Data section:

===

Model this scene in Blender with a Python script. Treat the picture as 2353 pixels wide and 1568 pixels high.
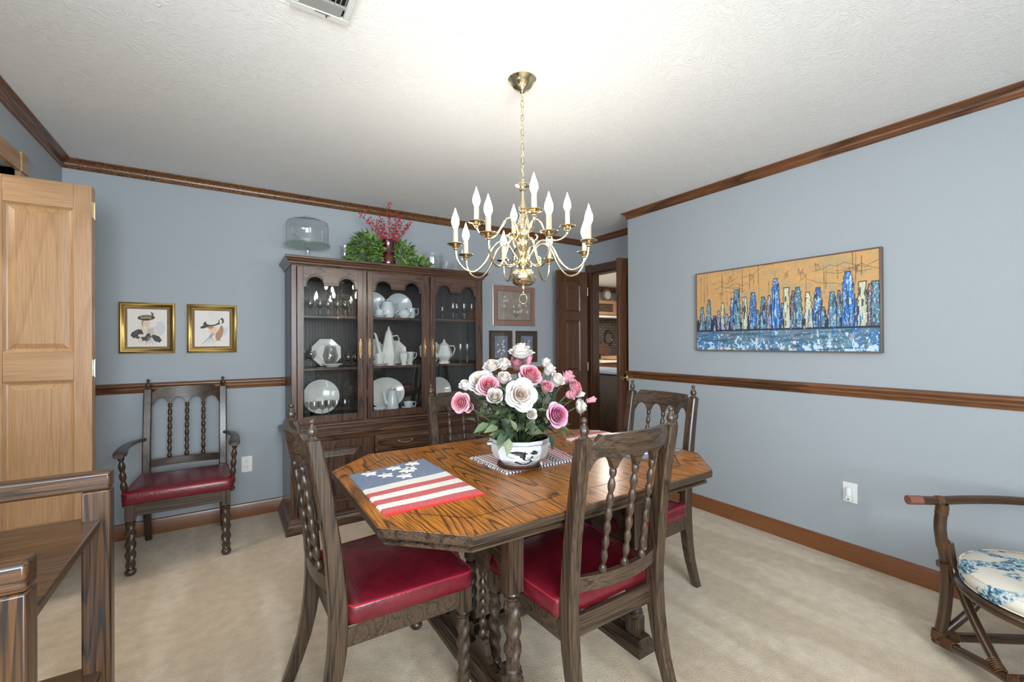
import bpy, math, random
import numpy as np
from mathutils import Vector, Matrix
PI = math.pi
C = bpy.context.scene.collection
for o in list(bpy.data.objects): bpy.data.objects.remove(o)
scene = bpy.context.scene

# ------------------------------------------------------------------ camera
CAM_H = 1.2796; YAW, PIT, ROL = map(math.radians, (32.943, .184, -.294))
cd = bpy.data.cameras.new('camera'); cam = bpy.data.objects.new('camera', cd); C.objects.link(cam)
cd.sensor_width = 36; cd.lens = 1008.79 / 2353 * 36; cd.clip_start = .05; cd.clip_end = 60
R_ = Vector((math.cos(YAW), -math.sin(YAW), 0)); F_ = Vector((math.sin(YAW), math.cos(YAW), 0)); U_ = Vector((0, 0, 1))
fw = F_ * math.cos(PIT) + U_ * math.sin(PIT); up = U_ * math.cos(PIT) - F_ * math.sin(PIT)
cx = R_ * math.cos(ROL) + up * math.sin(ROL); cy = up * math.cos(ROL) - R_ * math.sin(ROL)
m = Matrix((cx, cy, -fw)).transposed().to_4x4(); m.translation = (0, 0, CAM_H)
cam.matrix_world = m
scene.camera = cam
# ------------------------------------------------------------------ exposure, world, lights
vs = scene.view_settings
vs.view_transform = 'Standard'; vs.look = 'None'; vs.gamma = 1; vs.use_curve_mapping = False
vs.exposure = 1.07
BULB = 39; WIN = 112; LEFT_FILL = 36; KIT = 60; SKY = 1.6
w = bpy.data.worlds.new('world'); scene.world = w; w.use_nodes = True
w.node_tree.nodes['Background'].inputs[0].default_value = (.78, .88, 1, 1)
w.node_tree.nodes['Background'].inputs[1].default_value = SKY
def area(name, loc, target, sx, sy, power, col):
    l = bpy.data.lights.new(name, 'AREA'); l.shape = 'RECTANGLE'; l.size = sx; l.size_y = sy
    l.energy = power; l.color = col
    o = bpy.data.objects.new(name, l); C.objects.link(o); o.location = loc
    o.rotation_euler = (Vector(target) - Vector(loc)).to_track_quat('-Z', 'Y').to_euler()
    return o
area('window_daylight', (.05, -2.0, 1.55), (.9, 2, 1.7), 1.6, 1.35, WIN, (.88, .95, 1))
area('left_fill_light', (-1.22, .2, 1.5), (2, 1.2, 1.75), 1.6, 1.3, LEFT_FILL, (.9, .95, 1))  # added fill from the left, outside the unseen left-wall window
area('hall_ceiling_light', (-1.75, 2.4, 2.38), (-1.2, 2.6, 0), .7, .7, 14, (1, .93, .84))
area('kitchen_fill_light', (5.3, 4.9, 2.38), (5.3, 4.9, 0), 1.2, 1.2, KIT, (1, .95, .88))  # unseen area light added to brighten the kitchen, no fixture modelled

# ------------------------------------------------------------------ helpers
def lin(c):
    return tuple(((v / 12.92) if v <= .04045 else ((v + .055) / 1.055) ** 2.4) for v in c)
def hexc(h):
    h = h.lstrip('#'); return lin(tuple(int(h[i:i + 2], 16) / 255 for i in (0, 2, 4))) + (1,)
class MB:
    def __init__(s): s.v = []; s.f = []; s.m = []; s.cur = 0
    def add(s, vs_, fs):
        n = len(s.v); s.v += [tuple(p) for p in vs_]
        s.f += [tuple(i + n for i in f) for f in fs]; s.m += [s.cur] * len(fs); return s
    def box(s, x0, x1, y0, y1, z0, z1):
        return s.add([(x0, y0, z0), (x1, y0, z0), (x1, y1, z0), (x0, y1, z0), (x0, y0, z1), (x1, y0, z1), (x1, y1, z1), (x0, y1, z1)],
                     [(0, 3, 2, 1), (4, 5, 6, 7), (0, 1, 5, 4), (1, 2, 6, 5), (2, 3, 7, 6), (3, 0, 4, 7)])
    def prism(s, poly, z0, z1, ax='z', cap=True):
        # poly in plane perpendicular to ax ; for 'y': (x,z) pts extruded y ; 'x': (y,z) pts
        n = len(poly)
        def P(p, t):
            return (p[0], p[1], t) if ax == 'z' else ((p[0], t, p[1]) if ax == 'y' else (t, p[0], p[1]))
        vs_ = [P(p, z0) for p in poly] + [P(p, z1) for p in poly]
        fs = [(i, (i + 1) % n, n + (i + 1) % n, n + i) for i in range(n)]
        if cap: fs += [tuple(range(n))[::-1], tuple(range(n, 2 * n))]
        return s.add(vs_, fs)
    def lathe(s, prof, c=(0, 0, 0), seg=24, axis='z', rot=0, closed=False, cap=True):
        vs_ = []; n = len(prof)
        for k in range(seg):
            a = 2 * PI * k / seg + rot
            for r, z in prof:
                x, y = r * math.cos(a), r * math.sin(a)
                if axis == 'z': p = (x, y, z)
                elif axis == 'y': p = (x, -z, y)
                else: p = (z, x, y)
                vs_.append((p[0] + c[0], p[1] + c[1], p[2] + c[2]))
        fs = []
        for k in range(seg):
            k2 = (k + 1) % seg
            for i in range(n - 1):
                fs.append((k * n + i, k2 * n + i, k2 * n + i + 1, k * n + i + 1))
            if closed: fs.append((k * n + n - 1, k2 * n + n - 1, k2 * n, k * n))
        if cap and not closed:
            if prof[0][0] > 1e-5: fs.append(tuple(k * n for k in range(seg))[::-1])
            if prof[-1][0] > 1e-5: fs.append(tuple(k * n + n - 1 for k in range(seg)))
        return s.add(vs_, fs)
    def tube(s, pts, r, seg=10, closed=False, flat=1.0, cap=True):
        pts = [Vector(p) for p in pts]; n = len(pts)
        rs = r if isinstance(r, (list, tuple)) else [r] * n
        vs_ = []; prev = None
        for i, p in enumerate(pts):
            if closed: t = pts[(i + 1) % n] - pts[i - 1]
            else: t = pts[min(i + 1, n - 1)] - pts[max(i - 1, 0)]
            if t.length < 1e-9: t = Vector((0, 0, 1))
            t.normalize()
            if prev is None:
                a = Vector((0, 0, 1)) if abs(t.z) < .9 else Vector((1, 0, 0))
                u = (a - t * a.dot(t)).normalized()
            else:
                u = (prev - t * prev.dot(t)).normalized()
            prev = u; w_ = t.cross(u)
            for k in range(seg):
                a = 2 * PI * k / seg
                vs_.append(p + u * math.cos(a) * rs[i] * flat + w_ * math.sin(a) * rs[i])
        fs = []
        for i in range(n if closed else n - 1):
            j = (i + 1) % n
            for k in range(seg):
                k2 = (k + 1) % seg
                fs.append((i * seg + k, i * seg + k2, j * seg + k2, j * seg + k))
        if cap and not closed:
            fs.append(tuple(range(seg))[::-1]); fs.append(tuple((n - 1) * seg + k for k in range(seg)))
        return s.add(vs_, fs)
    def sphere(s, c, r, seg=12, rings=8, sz=1.0):
        prof = [(max(1e-6, r * math.sin(PI * i / rings)), -r * sz * math.cos(PI * i / rings)) for i in range(rings + 1)]
        return s.lathe(prof, c, seg, cap=False)
    def loft(s, rings, cap=True, closed=True):
        n = len(rings[0]); vs_ = [p for r in rings for p in r]; fs = []
        for i in range(len(rings) - 1):
            for k in range(n if closed else n - 1):
                k2 = (k + 1) % n
                fs.append((i * n + k, i * n + k2, (i + 1) * n + k2, (i + 1) * n + k))
        if cap: fs += [tuple(range(n))[::-1], tuple((len(rings) - 1) * n + k for k in range(n))]
        return s.add(vs_, fs)
    def sweep(s, prof, a, b, nrm, up_=(0, 0, 1), ea=0, eb=0):
        # profile (out, up) extruded straight from a to b; nrm = outward direction ; ea/eb mitre factors
        a = Vector(a); b = Vector(b); nrm = Vector(nrm); up_ = Vector(up_); d = (b - a).normalized()
        r1 = [a + nrm * o + up_ * h - d * ea * o for o, h in prof]
        r2 = [b + nrm * o + up_ * h + d * eb * o for o, h in prof]
        return s.loft([r1, r2])
    def mat(s, i): s.cur = i; return s
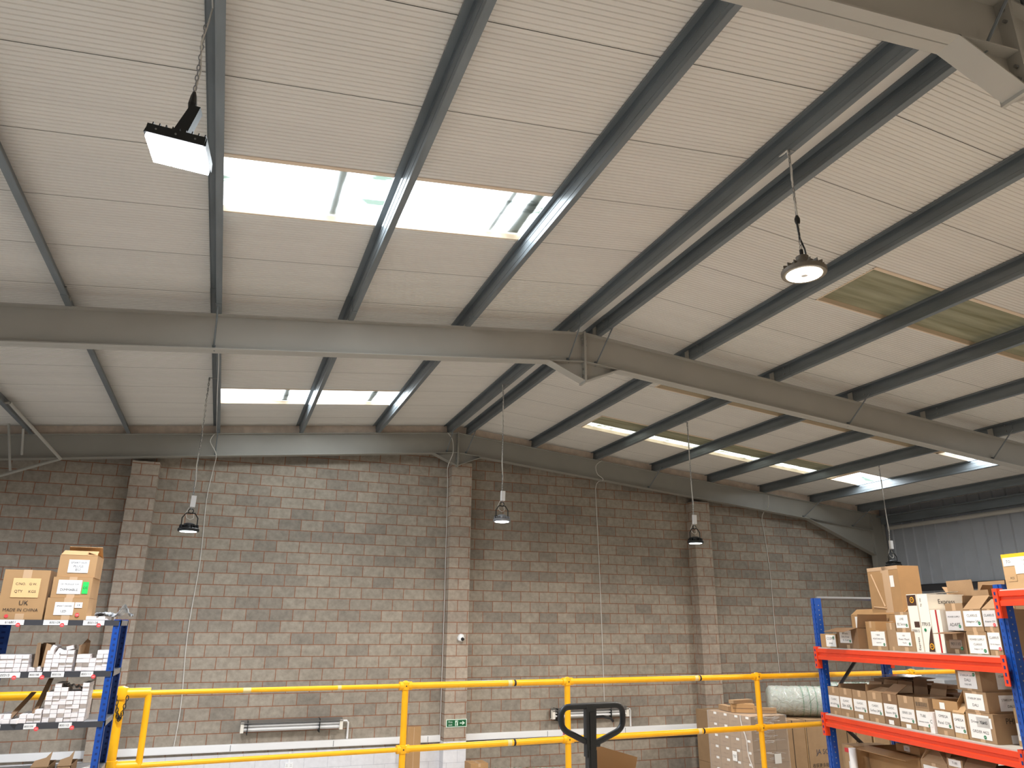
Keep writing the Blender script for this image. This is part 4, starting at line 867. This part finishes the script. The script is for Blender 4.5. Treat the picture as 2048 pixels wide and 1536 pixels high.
carton(RM, 1.79, 1.925, .02, .19, U2, U2+.19, 'carton with sloping yellow folded top on the lower shelf', 1, 'tent', labels=[(.03, .97, .2, .95, ['OMEGA', ('Panel 18W', .8)], gd)], flaps=[('f', 2.3, .55), ('b', 2.3, .55)])
c = carton(RM, 1.94, 2.22, .02, .46, U2, U2+.215, 'larger taped carton with torn shipping papers, lowest of the stack of three', 0, labels=[(.1, .85, .1, .92, [('Driver Tracks', .5), 'ORDER 4422'], (G, .68, .1, .014)), (.38, .92, .5, .85, ['GHS'])], side=[(.3, .95, .02, .3, []), (.12, .78, .64, .9, [('PHILIPS', 1.3)], None, KRAFT[0])])
carton(RM, 1.95, 2.19, .02, .45, U2+.217, U2+.37, 'carton labelled on front and side, middle of the stack of three', 0, labels=[(.1, .86, .1, .88, [('STARIUM 30W', .9), 'DALI'], None)], side=[(.25, .7, .1, .86, [('STARIUM 30W', .9), 'DALI'])])
carton(RM, 1.90, 2.16, .02, .50, U2+.372, U2+.54, 'carton labelled STARIUM 30W DALI, top of the stack of three', 0, 'half', labels=[(.12, .84, .1, .86, [('STARIUM 30W', .9), ('DALI', .9), '1500 840'], (G, .9, .84, .013))], side=[(.3, .7, .1, .84, [('STARIUM 30W', .9), 'DALI', '1500'])], flaps=[('b', 2.6, .3)])
carton(RM, 2.30, 2.44, .14, .46, U2, U2+.27, 'pale tan carton half hidden by the near blue upright', 1, labels=[(.05, .98, .15, .6, ['LENA', ('Mirror Track', .8)])])
# rear of the lower shelf
carton(RM, .2, 1.05, .44, .72, U2, U2+.30, 'flattened brown carton pile carrier at the back of the lower shelf', 2)
o = thing('flat_carton', 'torn dark brown flattened carton with film, lying at the back of the lower shelf', 'cardboard', M=RM @ T(.25, .42, U2+.305))
m = MB(); m.box(0, .5, 0, .3, 0, .05, KRAFT[2]); m.box(.3, .82, .03, .32, .0, .035, KRAFT[0]); m.poly([(.05, .02, .052), (.6, .0, .06), (.66, .2, .085), (.1, .25, .08)], KRAFT[2], .004); m.build('sheet', o)
m = MB(); m.poly([(.12, .0, .088), (.55, .0, .09), (.5, .2, .1), (.2, .2, .098)], mat('cling_film', (206, 200, 196), .15), .002); m.build('film', o)
carton(RM, 1.1, 1.9, .46, .72, U2, U2+.28, 'long plain carton at the back of the lower shelf', 2)
# bottom level
carton(RM, 1.30, 1.62, .03, .36, U3, U3+.33, 'open carton with flaps tented to a point below the lower beam', 0, 'tent', labels=[(.1, .93, .35, .92, ['TITANIUM', ('MID 3PH TRACK TENDER', .9)], (G, .86, .18, .014))], flaps=[('f', 2.2, .6), ('b', 2.2, .6), ('l', 2.3, .5), ('r', 2.3, .5)])
c = carton(RM, 1.63, 1.80, .03, .36, U3, U3+.40, 'carton with an oval hand hole and 250A label', 0, labels=[(.15, .85, .25, .55, [('250A', 1.2)]), (.1, .9, .86, .99, ['TUBE'])])
m = MB(); m.lathe([(.001, 0), (.03, .0005), (.03, .001)], INK, (0, 0, 0), 16, T(0, -.1662, .27) @ Matrix.Rotation(math.pi/2, 4, 'X') @ Matrix.Scale(.5, 4, (0, 1, 0))); m.build('hand_hole', c)
carton(RM, 1.81, 2.12, .03, .62, U3, U3+.36, 'large open brown carton with tented flap at the near end, bottom level', 2, 'tent', labels=[(.1, .75, .3, .85, ['TITANIUM', ('CEILING MOUNT', .9)])], flaps=[('f', 2.2, .5), ('b', 2.2, .5)])
carton(RM, 2.14, 2.44, .03, .6, U3, U3+.30, 'brown carton beside the near upright on the bottom level', 2)
carton(RM, .25, 1.0, .25, .72, U3, U3+.30, 'big pinkish-brown carton with overhanging lid below the lower beam', KRAFT[3], 'half', flaps=[('f', -.2, .3), ('r', -1.0, .3)])
carton(RM, .62, .95, .3, .6, U3+.305, U3+.37, 'small flat carton with white label on the pinkish lid', 3, labels=[(.35, .6, .2, .9, ['ON'])])
o = thing('parcel_carton', 'carton edge with red label beside a white tube under the lower beam', 'box', M=RM @ T(.03, .1, U3)); m = MB(); m.box(0, .2, 0, .4, 0, .29, KRAFT[1]); m.build('body', o); m = MB(); m.box(.05, .12, -.002, -.0005, .22, .26, RED); m.box(.1, .18, -.002, -.0005, .04, .14, PAPER); m.build('label', o)
m = MB(); m.tube([(.0, 0, 0), (.0, 0, .28)], .035, WHITE, 18); o = m.build('white_tube', None, True); o.matrix_basis = RM @ T(.27, .06, U3); tag(o, 'short white tube standing beside the red-labelled carton', 'tube')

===

Short problem:
Return a copy of every line that includes the word "picture".

Written response:
Model this scene in Blender with a Python script. Treat the picture as 2353 pixels wide and 1568 pixels high.
Keep writing the Blender script for this image. This is part 4, starting at line 867. This part finishes the script. The script is for Blender 4.5. Treat the picture as 2048 pixels wide and 1536 pixels high.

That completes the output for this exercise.